Fueling the fire is the fact that Philadelphia - according to the most comprehensive look at the subject, by the Chronicle of Philanthropy in 2006 - had the most property owned by nonprofits and thus off the tax rolls (10.8 percent of all property value) of any of the 24 major U.S. cities examined, and the rate has likely increased since then.
Activists - not just SLAP but its allies in the labor movement and other progressive groups - want the city to negotiate PILOT payments from its larger nonprofits to meet the rising costs of schools and other city services.
PILOT money has ebbed and flowed in municipalities across Pennsylvania in the past two decades, thanks to a flurry of court rulings and legislative action. After a 1985 Pennsylvania Supreme Court decision made it more difficult for nonprofits to claim they were exempt from taxes, the administration of then-Mayor Ed Rendell negotiated PILOT agreements not just with Penn but also with a slew of local nonprofits.

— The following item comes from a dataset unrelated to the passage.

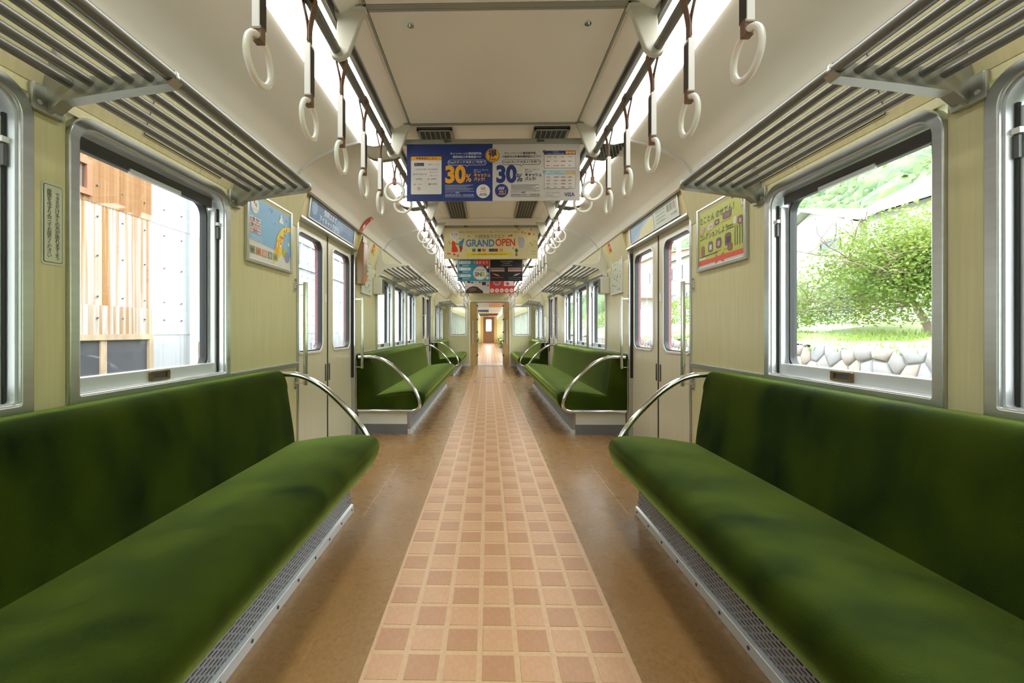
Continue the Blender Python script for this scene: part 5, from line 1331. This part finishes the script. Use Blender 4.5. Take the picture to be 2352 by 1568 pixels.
house(12.5, 15.5, 37, 40.2, 1.5, 3.9, 1.0, 'x', mw, mred, ((37.6,38.2,2.4,3.3),(38.8,39.4,2.4,3.3)), 'small white house with a red gable roof on the right')
mconc = mat('pale_concrete', (0.36,0.355,0.35), 0.85, var=0.12, scale=(1.5,1.5,0.6))
tag(MB().box(8.2, 9.0, 22, 60, -1, 2.2).build('concrete_wall', mconc), 'pale concrete retaining wall farther along on the right', 'wall')
for i, (x, y) in enumerate(((9.5,21.5),(10.5,33.0))):
    t = thing('utility_pole', (x, y, 0.5), f'grey utility pole outside the right door, {"nearer" if i == 0 else "farther"} one', 'pole', 'utility poles')
    MB().tube([(x,y,0.5),(x,y,8.5)], [0.15,0.11], 8).build('pole', mconc, t, smooth=50); MB().box(x-0.05, x+0.05, y-0.8, y+0.8, 7.6, 7.7).build('crossarm', mconc, t)
# wooded hill
rnd = random.Random(31)
def hill_z(x, y): return max(1.0, 0.46*(x-26) + 1.5 + 6*(x > 26)*min(1,(x-26)/20)) + 2.5*math.sin(y*0.07)*math.sin(x*0.05)
hm = MB(); vs = []; fs = []; nx, ny = 16, 40
for i in range(nx+1):
    for j in range(ny+1):
        x = 24+80*i/nx; y = -40+260*j/ny; vs.append((x, y, hill_z(x,y)-1.5))
for i in range(nx):
    for j in range(ny): fs.append((i*(ny+1)+j, i*(ny+1)+j+1, (i+1)*(ny+1)+j+1, (i+1)*(ny+1)+j))
hm.add(vs, fs); tag(hm.build('hillside', 'forest', smooth=60), 'green hillside rising behind the houses on the right', 'hill', kind='structure')
fc = MB()
ico = bmesh.new(); bmesh.ops.create_icosphere(ico, subdivisions=2, radius=1.0); IV = [v.co.copy() for v in ico.verts]; IF = [tuple(v.index for v in f.verts) for f in ico.faces]; ico.free()
lv = MB()
for k in range(1500):
    x = 26+76*rnd.random()**0.9; y = rnd.uniform(-5, 190); r_ = rnd.uniform(1.4, 3.0)*(0.8+x/100)
    c = Vector((x, y, hill_z(x,y)+rnd.uniform(-0.3,0.8)))
    fc.add([c + Vector((v.x*r_, v.y*r_, v.z*r_*0.9))*rnd.uniform(0.82,1.12) for v in IV], IF)
    for j in range(26):
        d = Vector((rnd.gauss(-0.4,1), rnd.gauss(-0.2,1), abs(rnd.gauss(0.3,1)))).normalized(); p = c + d*r_*rnd.uniform(0.95,1.12); e = d.cross(Vector((rnd.gauss(0,1),rnd.gauss(0,1),rnd.gauss(0,1)))).normalized(); g2 = (d*0.5+e.cross(d)).normalized(); L_f = rnd.uniform(0.25,0.6)
        lv.add([p-e*L_f*.5, p+g2*L_f*.6, p+e*L_f*.5, p-g2*L_f*.4], [(0,1,2,3)])
tag(fc.build('forest', 'forest', smooth=60, recalc=False), 'dense green woodland covering the hill on the right', 'woodland', kind='stuff')
tag(lv.build('forest_leaves', 'forest', recalc=False), 'leaf clusters over the hillside woodland on the right', 'leaves', kind='stuff')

But the amount in these PILOTs was never huge - about $8 million total at the peak, according to experts - and city officials say Philadelphia still gets $5.7 million from various agreements. After lawmakers in Harrisburg approved a law called Act 55 that created a more-favorable playing field for nonprofits seeking tax-exempt status, many of the payments in Philadelphia were allowed to expire. But then a 2012 case in Pike County reversed a part of Act 55, essentially putting that issue back on the table.
With less than a year left in office, it's not clear whether the issue is even on the Nutter administration's radar screen. Nutter press secretary Mark McDonald said in an email: "The City does not discuss its legal strategy in public prior to action on or a decision about any given matter."
Seeking 'a tiny amount'
The students who protested at Gutmann's holiday party say they don't understand why Penn is so resistant to making the payments. As proof that the cash is there, they cite the Ivy League university's large endowment, Gutmann's salary - $2.47 million in total compensation in 2013 made her the fourth-highest-paid private-university president in the nation - and hiring singer John Legend to celebrate a successful fund drive.
"The amount of money that we're asking for is such a tiny amount," said Devan Spear, a SLAP activist and Penn sophomore from the Orlando, Fla., area studying political science. "Even if Penn decided to push all of the money onto tuition, it would only be a few hundred dollars' increase for each student."
But Penn officials said the tax issue is a lot more complicated. Jeffrey Cooper, vice president for governmental and community relations, pointed to a slew of ways, large and small, that Penn aids the city and school district - most notably its partnership with the Penn Alexander Elementary School in University City, which gets money and other resources from the university.
He cited other projects that get less fanfare, including a grant-funded $2.2 million partnership with the Penn Museum that teaches classical history to seventh-graders.
Noting research into Boston and other cities where PILOTs totaled nearly $25 million in the most recent fiscal year, Cooper argued that converting Penn's relationship with the city to cold, hard cash would harm those beneficial relationships. "I think a PILOT creates a transactional environment where I feel expected to make a payment," he said.
The activists with SLAP remain unswayed. Although they already have experienced some results from last year's actions, including a meeting with Penn's Cooper last week, they plan to step up protests in the new semester. They say student awareness - and anger - over what they perceive as inequality and injustice in America are fueling the resurgence of activism.
Rios said the police killing of unarmed youth Mike Brown and the ensuing protests in Ferguson, Mo., last summer were the tipping point. "Students in general are noticing that things are not OK and that people are tired of it and that there are things we can do," he said. "We can speak out, we can march, we can tell people."